Lorsqu’un grand groupe industriel s’implante dans un nouveau pays, il a dans un premier temps besoin de piloter le ou les nouveaux sites à partir de ses fonctions centrales afin de garantir la continuité vis-à-vis des standards internes de performance. Selon la culture de l’entreprise la localisation progressive des activités support suit avec plus ou moins d’application, ce qui donne des degrés d’autonomie variés selon les cas.
Un équipementier automobile anglo-saxon de premier plan nous a récemment sollicité en Chine pour rationaliser ses processus Supply-Chain & Achats et revoir le partage des rôles et responsabilités entre les équipes centrales et locales. Au travers de ce cas, nous avons pu mesurer combien la résurgence des organisations historiques centralisées pouvaient handicaper la vie quotidienne des équipes. La complexité des processus décisionnels – faits de constants allez-retours et divers besoins de validation – induit alors un manque cruel de réactivité et pénalise en bout de ligne la Qualité de Service offerte aux clients.
La Supply Chain est en ce sens souvent coincée entre deux mondes. C’est tout particulièrement le cas sur les problématiques de la partie amont évoquée ci-avant.
- Qui pourrait organiser des approvisionnements en juste à temps et des transports en tournées sans avoir la vue opérationnelle de l’usine ?
- En même temps qui pourrait obtenir des économies d’échelle sur les achats ou sur les coûts des prestations sans avoir les données de la demande globale du groupe ?
Nos préconisations
Nous conseillons à nos clients de séparer clairement les processus stratégiques des processus opérationnels puis d’affecter les premiers aux fonctions globales (qui ont une vision générale des besoins groupe) et les seconds aux fonctions locales ou régionales (qui sont en lien direct avec le besoin terrain).

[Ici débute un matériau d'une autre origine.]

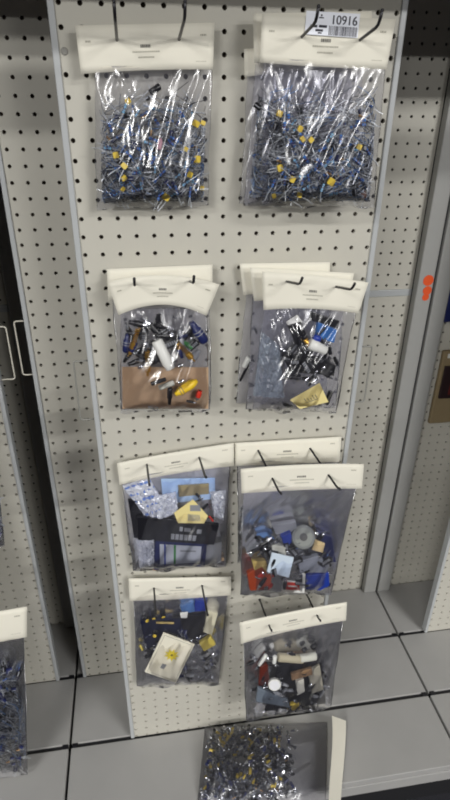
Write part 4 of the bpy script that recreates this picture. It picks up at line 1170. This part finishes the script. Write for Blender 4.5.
o = MB().prism([(a.x - .003, .352, b_.z), (a.x + .1, .352, b_.z), (a.x + .1, .352, a.z + .1), (a.x - .003, .352, a.z + .1)], (0, .02, 0)).build('hanging_box', NAVY, bevel=.003)
tag(o, 'dark navy box hanging above the tan carded product at the right edge', 'box')

# ------------------------------------------------------------------ light
def lamp(name, loc, size, energy, col, target):
    l = bpy.data.lights.new(name, 'AREA'); l.shape = 'RECTANGLE'; l.size, l.size_y = size; l.energy = energy; l.color = col
    o = bpy.data.objects.new(name, l); C.objects.link(o); o.location = loc
    o.rotation_euler = (Vector(target) - Vector(loc)).to_track_quat('-Z', 'Y').to_euler()
    return o
def tube_lamp(x, y, z, L, energy, label):
    root = empty('ceiling_light', (x, y, z), label, 'ceiling light')
    MB().box((x - L / 2, y - .08, z + .03), (x + L / 2, y + .08, z + .08)).build('housing', WHITE, root, bevel=.004)
    lamp('fluorescent_lamp', (x, y, z), (L, .14), energy, (1.0, .99, .97), (x, y + .35, z - 1))
KEY = 32
for x, L, y, e, lab in ((-1.75, 1.3, -2.4, 1.0, 'fluorescent ceiling light over the aisle, left of the display'), (2.0, 1.3, -2.4, 1.0, 'fluorescent ceiling light over the aisle, right of the display'),
                        (-2.5, 1.5, -4.6, 2.8, 'fluorescent ceiling light in the second row at the left'), (2.7, 1.5, -4.6, 2.8, 'fluorescent ceiling light in the second row at the right'),
                        (-3.2, 1.6, -8.5, 3.0, 'fluorescent ceiling light in the far row at the left'), (3.5, 1.6, -8.5, 3.0, 'fluorescent ceiling light in the far row at the right')):
    tube_lamp(x, y, 2.86, L, KEY * e, lab)
w = bpy.data.worlds.new('world'); bpy.context.scene.world = w; w.use_nodes = True
w.node_tree.nodes['Background'].inputs[0].default_value = (.80, .86, 1.0, 1)
w.node_tree.nodes['Background'].inputs[1].default_value = .3

sc = bpy.context.scene
sc.view_settings.view_transform = 'Standard'
sc.view_settings.look = 'None'
sc.view_settings.gamma = 1
sc.view_settings.exposure = .42
sc.cycles.transparent_max_bounces = 24
sc.cycles.max_bounces = 8
sc.cycles.filter_width = 1.9
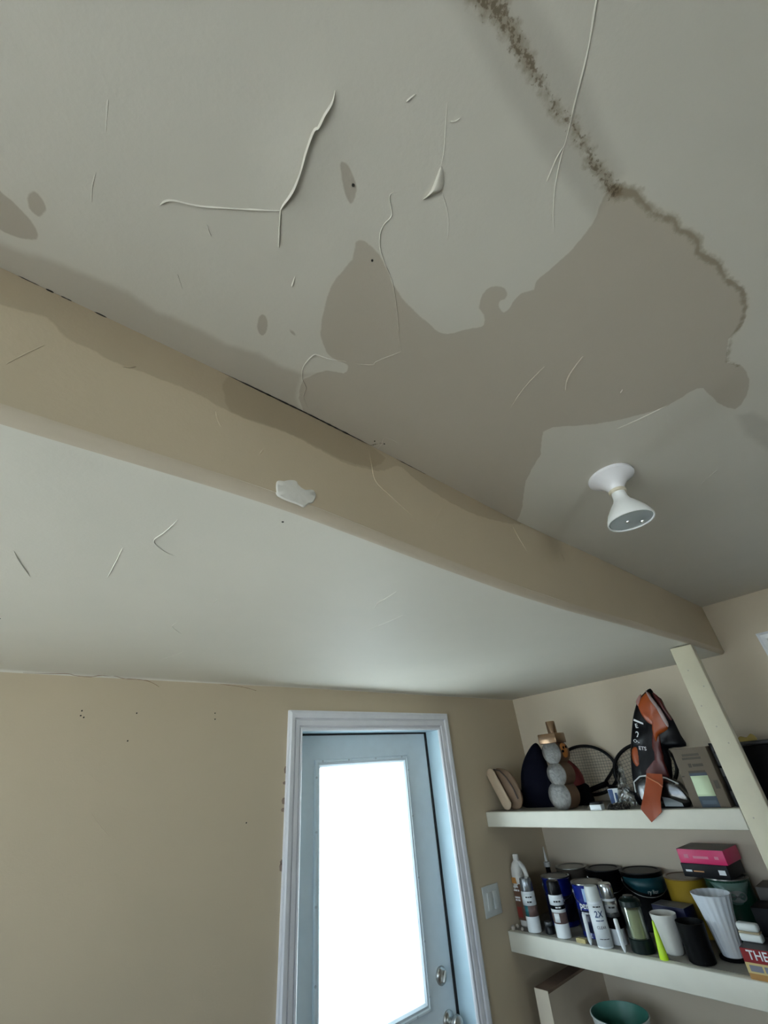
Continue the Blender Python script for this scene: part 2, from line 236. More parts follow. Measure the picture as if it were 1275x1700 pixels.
def face_attrs(P):
    return dict(stain=sdf(P, cr(FACE_BAND, 2, True)), inner=sdf(P, cr(FACE_INNER, 2, True)))
def put_attrs(me, A):
    for k, v in A.items():
        a = me.attributes.new(k, 'FLOAT', 'POINT'); a.data.foreach_set('value', np.asarray(v, np.float32))
def grid_obj(name, V, nu, nv, m, attrs=None, parent=None):
    me = bpy.data.meshes.new(name); i = np.arange(nu - 1)[:, None] * nv + np.arange(nv - 1)[None, :]; i = i.ravel()
    F = np.stack([i, i + nv, i + nv + 1, i + 1], 1).astype(np.int32); n = len(F)
    me.vertices.add(len(V)); me.vertices.foreach_set('co', np.asarray(V, np.float32).ravel())
    me.loops.add(n * 4); me.loops.foreach_set('vertex_index', F.ravel()); me.polygons.add(n); me.polygons.foreach_set('loop_start', np.arange(n, dtype=np.int32) * 4)
    me.polygons.foreach_set('use_smooth', np.ones(n, bool)); me.update(calc_edges=True); me.validate()
    if attrs: put_attrs(me, attrs)
    me.materials.append(m); o = bpy.data.objects.new(name, me); COL.objects.link(o)
    if parent: o.parent = parent
    return o
def crack(pts, h, w, to3d, m, parent, attrs=None, steep=(1.0, -0.8), name='paint_crack'):
    """raised lip of split paint along a polyline; to3d(u, v, d): d = distance off the surface"""
    P = cr(pts, 6); n = len(P); h, w = h * (1.0 if h > 3 else 0.72) / 1000, w * 0.62 / 1000
    T = np.gradient(P, axis=0); T /= np.maximum(np.linalg.norm(T, axis=1, keepdims=True), 1e-9); N = np.stack([T[:, 1], -T[:, 0]], 1)
    if (N @ np.array(steep)).sum() < 0: N = -N
    prof = [(-1.0, -0.0004), (-0.45, 0.55), (-0.12, 1.0), (0.15, 0.9), (0.42, -0.0004)]
    v, uv = [], []
    for i in range(n):
        s = i / (n - 1); tp = min(1, 6 * s + 0.15, 6 * (1 - s) + 0.15); jw = 1 + 0.35 * noise.noise(Vector((P[i][0] * 60, P[i][1] * 60, h * 900)))
        for (a, b) in prof:
            q = P[i] + N[i] * a * w * jw * (0.5 + 0.5 * tp); uv.append(q); v.append(to3d(q[0], q[1], (b * h * tp * jw) if b > 0 else -0.0004))
    k = len(prof); f = [(i * k + j, i * k + j + 1, (i + 1) * k + j + 1, (i + 1) * k + j) for i in range(n - 1) for j in range(k - 1)]
    f += [tuple(range(k)), tuple(range((n - 1) * k, n * k))]
    f += [(i * k, (i + 1) * k, (i + 1) * k + k - 1, i * k + k - 1) for i in range(n - 1)]
    o = obj(name, v, f, m, parent, True)
    if attrs: put_attrs(o.data, attrs(np.array(uv)))
    return o
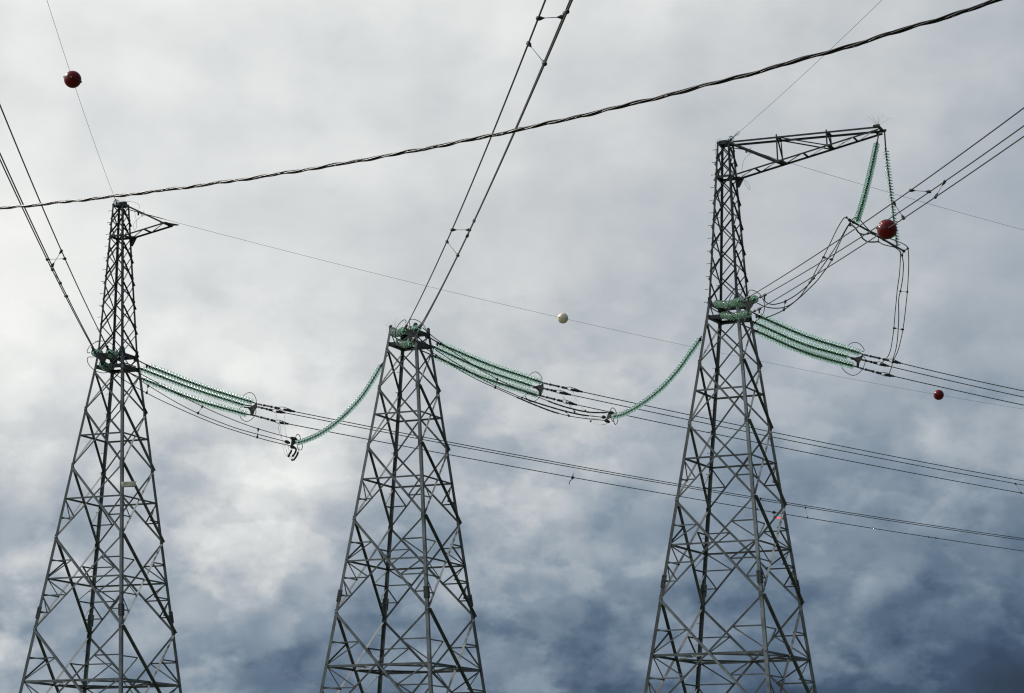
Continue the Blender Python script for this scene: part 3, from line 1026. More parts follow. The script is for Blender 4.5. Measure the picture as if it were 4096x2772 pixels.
for t in range(3):
    P0 = lerp(far_end[t][0], far_end[t][2], .5) + np.array([.25, .25, 0])
    az = FAR_AZ - 90 + 12
    poly = [at_plane(u, v, P0, az) for u, v in YOKE_PX[t]]
    yk = thing('yoke_plate', np.mean(poly, axis=0))
    tag(yk, f'yoke plate with hooked wire rings at the right end of the {TNAME[t]} tower glass strings', 'yoke plate', 'yoke plates at the string ends')
    nrm = np.array([-math.sin(math.radians(az)), math.cos(math.radians(az)), 0])
    m = MB().prism(poly, nrm * .035)
    m.build('plate', DARKSTEEL, yk)
    for arc in FAR_RING[t]:
        MB().tube(smooth_path([at_plane(u, v, P0, az) for u, v in arc], 6), .016, 6).build('grading_ring', DARKSTEEL, yk)
    mid = at_plane(*YOKE_PX[t][6], P0, az)
    m = MB()
    for k in range(3):
        m.tube([far_end[t][k], lerp(far_end[t][k], at_plane(*FAR_C[t][k][0], far_end[t][k], FAR_AZ), 1.0)], .03, 6)
    m.bar(mid + UPZ * .02 - nrm * .3, mid + UPZ * .06 + nrm * .2, UPZ, .05, .06)
    m.build('clevis', DARKSTEEL, yk)

NEAR_RING = [
    ([(360.7, 1408.4), (354, 1411.6), (348.4, 1405.8), (356.8, 1387.8), (373.6, 1373.6), (395.5, 1365), (417.5, 1364.5), (440.7, 1371.6), (456, 1385), (467.8, 1403)],
     [(374.9, 1428.4), (356.8, 1427.8), (349.7, 1433), (350.3, 1447), (359.4, 1464), (376, 1479.4), (395.5, 1488.5), (413.6, 1491.7), (435.5, 1488.5)]),
    ([(1621.3, 1292.3), (1624.6, 1286.5), (1620, 1279.4), (1607, 1284.5), (1590.4, 1303.3), (1582.6, 1324), (1582, 1343.3), (1587.8, 1362.6), (1598, 1382), (1616, 1395), (1636.8, 1400.7), (1653.6, 1392.3)],
     [(1642.6, 1324), (1639, 1300), (1637.5, 1284), (1642, 1278), (1655, 1276.8), (1671.7, 1283), (1688.5, 1294), (1700, 1309.7), (1706.5, 1325.2), (1707, 1352), (1698.8, 1376.8), (1687, 1389.7), (1671.7, 1397.5), (1665, 1392)]),
    ([(2967.8, 1168.4), (2969.8, 1161.3), (2961.4, 1156.8), (2942, 1164.5), (2924, 1185), (2915, 1211), (2914.9, 1235.5), (2925, 1258.8), (2942, 1276.8), (2961, 1285), (2975.6, 1285.9), (2982, 1276.8)],
     [(2993.6, 1173.6), (2996, 1163), (3006.5, 1160), (3026, 1167), (3044, 1182.6), (3055.6, 1207), (3058.8, 1230.4), (3053, 1252.3), (3041.4, 1269), (3022, 1285.9), (3006.5, 1289.7), (2998.8, 1285.9)])]
NEAR_YOKE = [[(378, 1412), (436, 1412), (428, 1432), (416, 1456), (404, 1456), (394, 1434)],
             [(1612, 1324), (1666, 1316), (1664, 1336), (1650, 1349), (1644, 1370), (1634, 1362), (1630, 1340)],
             [(2960, 1206), (3018, 1199), (3012, 1222), (3002, 1236), (2996, 1252), (2986, 1244), (2982, 1222)]]
for t in range(3):
    P0 = lerp(near_end[t][0], near_end[t][2], .5)
    Yp = P0[1] - .12
    yk = thing('yoke_plate', at_y(*NEAR_YOKE[t][3], Yp))
    tag(yk, f'yoke plate with two open wire rings facing the viewer on the {TNAME[t]} tower', 'yoke plate', 'yoke plates at the string ends')
    MB().prism([at_y(u, v, Yp) for u, v in NEAR_YOKE[t]], (0, .035, 0)).build('plate', DARKSTEEL if t == 0 else mat('yoke_steel', (.12, .125, .12), .7, .1, .5, 16), yk)
    for arc in NEAR_RING[t]:
        MB().tube(smooth_path([at_y(u, v, Yp - .1) for u, v in arc], 6), .015, 6).build('grading_ring', DARKSTEEL, yk)

# ------------------------------------------------------------------ jumpers
def depth_path(px, y0, y1, n=6, curve=1.0):
    """pixels with depth running from y0 to y1 along the length"""
    L = np.concatenate([[0], np.cumsum([math.dist(px[i], px[i + 1]) for i in range(len(px) - 1)])])
    L = L / L[-1]
    return smooth_path([at_y(u, v, y0 + (y1 - y0) * l ** curve) for (u, v), l in zip(px, L)], n)

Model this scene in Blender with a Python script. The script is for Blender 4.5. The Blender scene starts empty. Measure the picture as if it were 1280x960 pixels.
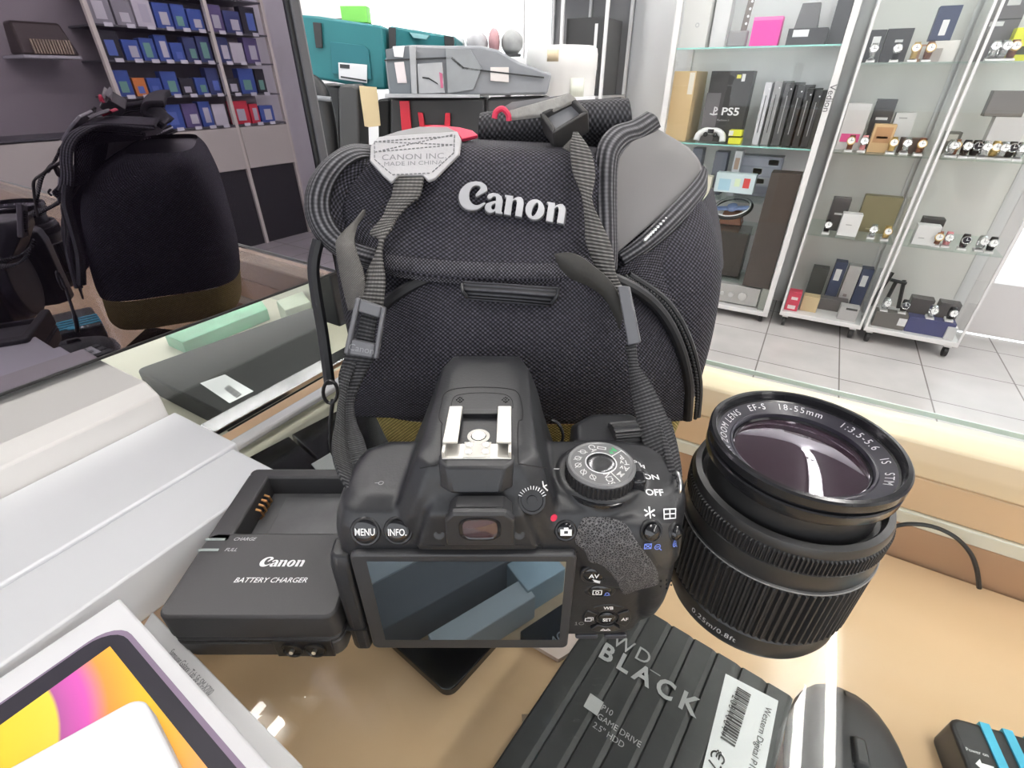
import bpy, bmesh, math, random
from mathutils import Vector, Matrix
from mathutils.bvhtree import BVHTree
random.seed(7)
sc = bpy.context.scene
COL = sc.collection
K = .001                       # every length below is in millimetres; z = 0 is the counter's glass top
# ------------------------------------------------------------------ camera
PITCH, YAW, FOC, HCAM = math.radians(32), math.radians(30), 610., 190.
cd = bpy.data.cameras.new('camera'); cam = bpy.data.objects.new('viewpoint', cd); COL.objects.link(cam)
cd.sensor_width = 36; cd.lens = FOC / 1280 * 36; cd.clip_start = .01; cd.clip_end = 60
cam.location = (0, 0, HCAM * K); cam.rotation_euler = (math.pi / 2 - PITCH, 0, YAW)
sc.camera = cam
# ------------------------------------------------------------------ world, exposure
wd = bpy.data.worlds.new('world'); sc.world = wd; wd.use_nodes = True
bg = wd.node_tree.nodes['Background']; bg.inputs[0].default_value = (.93, .96, 1, 1); bg.inputs[1].default_value = 2.0
sc.view_settings.view_transform = 'Standard'; sc.view_settings.look = 'None'
sc.view_settings.gamma = 1; sc.view_settings.use_curve_mapping = False
sc.view_settings.exposure = 0.3
sc.cycles.use_denoising = True
sc.cycles.max_bounces = 10; sc.cycles.transparent_max_bounces = 24; sc.cycles.glossy_bounces = 5
sc.cycles.caustics_reflective = False; sc.cycles.caustics_refractive = False
TUBE_POWER = 34.
# ------------------------------------------------------------------ pixel <-> place helpers
_s, _c = math.sin(PITCH), math.cos(PITCH)
def ray(x, y):
    v = (480 - y) / FOC
    return (x - 640) / FOC, _c + v * _s, -_s + v * _c
def Zp(x, y, z):                      # point at height z, frame of the photographer (right, ahead, up)
    a, f, u = ray(x, y); t = (z - HCAM) / u; return Vector((a * t, f * t, z))
def Yp(x, y, d):                      # point at distance d ahead
    a, f, u = ray(x, y); t = d / f; return Vector((a * t, d, HCAM + u * t))
CR, SR = math.cos(YAW), math.sin(YAW)
def room(p): return Vector((p[0] * CR - p[1] * SR, p[0] * SR + p[1] * CR, p[2]))
def px_of(p):                         # room point -> photo column
    a = p[0] * CR + p[1] * SR; f = -p[0] * SR + p[1] * CR
    return 640 + FOC * a / (f * _c - (p[2] - HCAM) * _s)
def Vp(x, y, v0):                     # point on the room plane v = v0
    a, f, u = ray(x, y); t = v0 / (a * SR + f * CR); return Vector(((a * CR - f * SR) * t, v0, HCAM + u * t))
def U_for(x, v, z):
    lo, hi = -4000., 5000.
    for _ in range(50):
        m = (lo + hi) / 2
        if px_of((m, v, z)) < x: lo = m
        else: hi = m
    return lo
RF = Matrix.Scale(K, 4)                                   # room frame, mm
CF = Matrix.Rotation(YAW, 4, 'Z') @ Matrix.Scale(K, 4)    # photographer's frame, mm
def LF(x, y, z, deg=0, frame=None):                       # a local frame standing at a point
    return (frame or RF) @ Matrix.Translation((x, y, z)) @ Matrix.Rotation(math.radians(deg), 4, 'Z')
# ------------------------------------------------------------------ materials
MATS = {}
def mat(name, col=(.5, .5, .5), rough=.5, metal=0, spec=.5, coat=0, noise=None, bump=None, emit=None, sheen=0):
    if name in MATS: return MATS[name]
    m = bpy.data.materials.new(name); m.use_nodes = True; nt = m.node_tree; N = nt.nodes; L = nt.links
    b = N['Principled BSDF']
    b.inputs['Base Color'].default_value = (*col, 1); b.inputs['Roughness'].default_value = rough
    b.inputs['Metallic'].default_value = metal; b.inputs['Specular IOR Level'].default_value = spec
    b.inputs['Coat Weight'].default_value = coat; b.inputs['Coat Roughness'].default_value = .06
    if sheen: b.inputs['Sheen Weight'].default_value = sheen
    if emit: b.inputs['Emission Color'].default_value = (*emit[0], 1); b.inputs['Emission Strength'].default_value = emit[1]
    tc = N.new('ShaderNodeTexCoord')
    if noise:                                             # (scale, amount): the thing's own mottling
        n = N.new('ShaderNodeTexNoise'); n.inputs['Scale'].default_value = noise[0]; n.inputs['Detail'].default_value = 6
        L.new(tc.outputs['Object'], n.inputs['Vector'])
        r = N.new('ShaderNodeMix'); r.data_type = 'RGBA'; L.new(n.outputs[0], r.inputs[0])
        k = noise[1]
        r.inputs[6].default_value = (*[c * (1 - k) for c in col], 1); r.inputs[7].default_value = (*[min(1, c * (1 + k)) for c in col], 1)
        L.new(r.outputs[2], b.inputs['Base Color'])
    if bump:                                              # (scale, strength, distance)
        n = N.new('ShaderNodeTexNoise'); n.inputs['Scale'].default_value = bump[0]; n.inputs['Detail'].default_value = 4
        L.new(tc.outputs['Object'], n.inputs['Vector'])
        q = N.new('ShaderNodeBump'); q.inputs['Strength'].default_value = bump[1]; q.inputs['Distance'].default_value = bump[2]
        L.new(n.outputs[0], q.inputs['Height']); L.new(q.outputs[0], b.inputs['Normal'])
    MATS[name] = m; return m
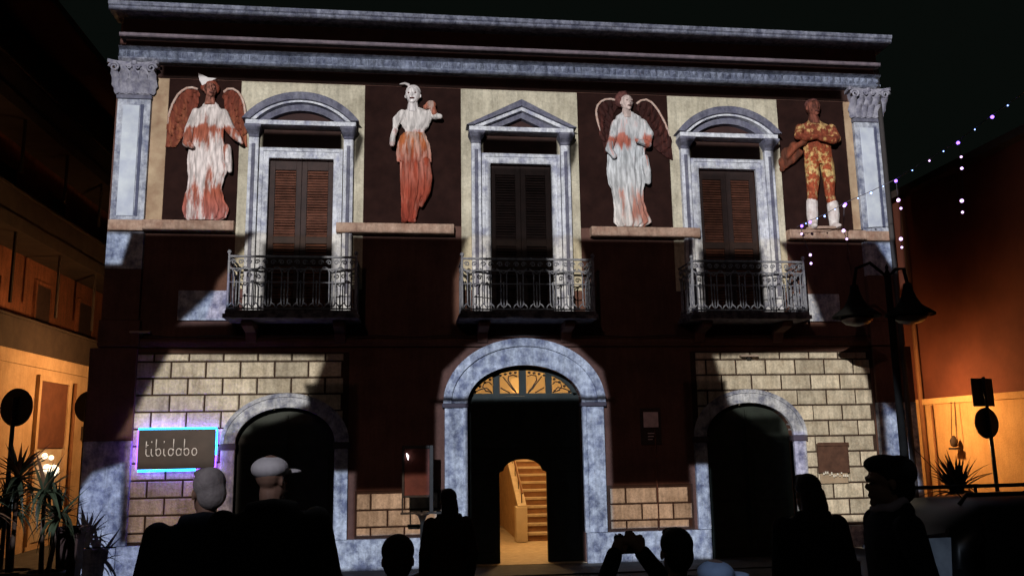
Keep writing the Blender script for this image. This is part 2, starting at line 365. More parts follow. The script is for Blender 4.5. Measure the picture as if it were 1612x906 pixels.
# --- plinth blocks
for x0, x1 in ((-7.08, -6.47), (-6.467, -4.76), (-3.14, -2.2), (-2.197, -1.0), (1.0, 1.75), (1.753, 2.5), (2.503, 3.14), (4.76, 5.6), (5.603, 6.467), (6.47, 7.08)):
    bevel(MB().box(x0, x1, -.12 if abs(x0+x1) > 12.5 else -.10, .0-.002, .0, .50 if abs(x0+x1) < 12.5 else .48).build('plinth_block', MARBLE, pz), .006)
# --- side arches: ring stones (one ring), jambs, dark doors
def archring(name, cx, z0, ai, bi, ao, bo, y0, y1, m, n=24, t0=PI, t1=0, par=pz):
    inn = arc(cx, z0, ai, bi, t0, t1, n); out = arc(cx, z0, ao, bo, t0, t1, n)
    mb = MB(); v = []; f = []
    for (xi, zi), (xo, zo) in zip(inn, out): v += [(xi, y0, zi), (xo, y0, zo), (xo, y1, zo), (xi, y1, zi)]
    for i in range(n):
        a, b_ = i*4, i*4+4
        f += [(a, a+1, b_+1, b_), (a+1, a+2, b_+2, b_+1), (a+3, a, b_, b_+3), (a+2, a+3, b_+3, b_+2)]
    f += [(3, 2, 1, 0), (n*4, n*4+1, n*4+2, n*4+3)]
    mb.add(v, f)
    import bmesh
    me = mb.mesh(name); bm = bmesh.new(); bm.from_mesh(me); bmesh.ops.recalc_face_normals(bm, faces=bm.faces); bm.to_mesh(me); bm.free()
    return link(name, me, m, par)
for s in (-1, 1):
    c = s*ARX
    bevel(archring('arch_ring', c, ARS, ARH, ARR, ARH+.21, ARR+.21, -.075, .12, MARBLE), .01)
    archring('arch_bead', c, ARS, ARH+.175, ARR+.175, ARH+.235, ARR+.235, -.10, -.076, MARBLE)
    for e in (-1, 1):
        x0 = c+e*ARH; x1 = c+e*(ARH+.22)
        bevel(MB().box(min(x0, x1), max(x0, x1), -.07, .12, .503, ARS-.1).build('arch_jamb', MARBLE, pz), .01)
        bevel(MB().box(min(x0, x1)-.02, max(x0, x1)+.02, -.095, .12, ARS-.097, ARS-.003).build('impost', mat('dark_impost', (.07, .06, .08)), pz), .01)
    d = MB().prism(notch(c, ARH-.003, ARS, ARR-.003), .13, .18).build('arched_door', DOOR, pz)
    for e in (-1, 1):
        for z0, z1 in ((.15, .85), (.95, 1.85)):
            bevel(MB().box(c+e*.39-.30, c+e*.39+.30, .115, .129, z0, z1).build('door_panel', DOOR, d), .008)
    MB().box(c-.015, c+.015, .10, .129, .05, 2.5).build('meeting_stile', DOOR, d)
    h = MB(); h.ball((c+.07, .09, 1.05), .03, 8, 6); h.build('door_knob', BLACK, d, True)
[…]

La synchronisation est alors essentielle entre le local et le global, mais l’entreprise sécurise une réponse adéquate à chaque niveau de la problématique.
Si les grands groupes internationaux peinent parfois à accélérer le tempo vers un Supply Chain Management efficient tant en termes de processus que d’organisation, la confrontation aux acteurs des marchés émergents les replace directement face à la nécessité de changer leur mode de pensée.
Implanté en Chine et en Inde et intervenant auprès de sociétés occidentales sur des problématiques d’efficacité opérationnelle, le cabinet KEPLER fait quotidiennement le constat de l’extrême mobilité et adaptabilité des acteurs locaux. Le Supply Chain Manager se retrouve plus que jamais en première ligne pour supporter les objectifs stratégiques de l’entreprise : développement international, compétitivité « end-to-end », flexibilité & sécurisation.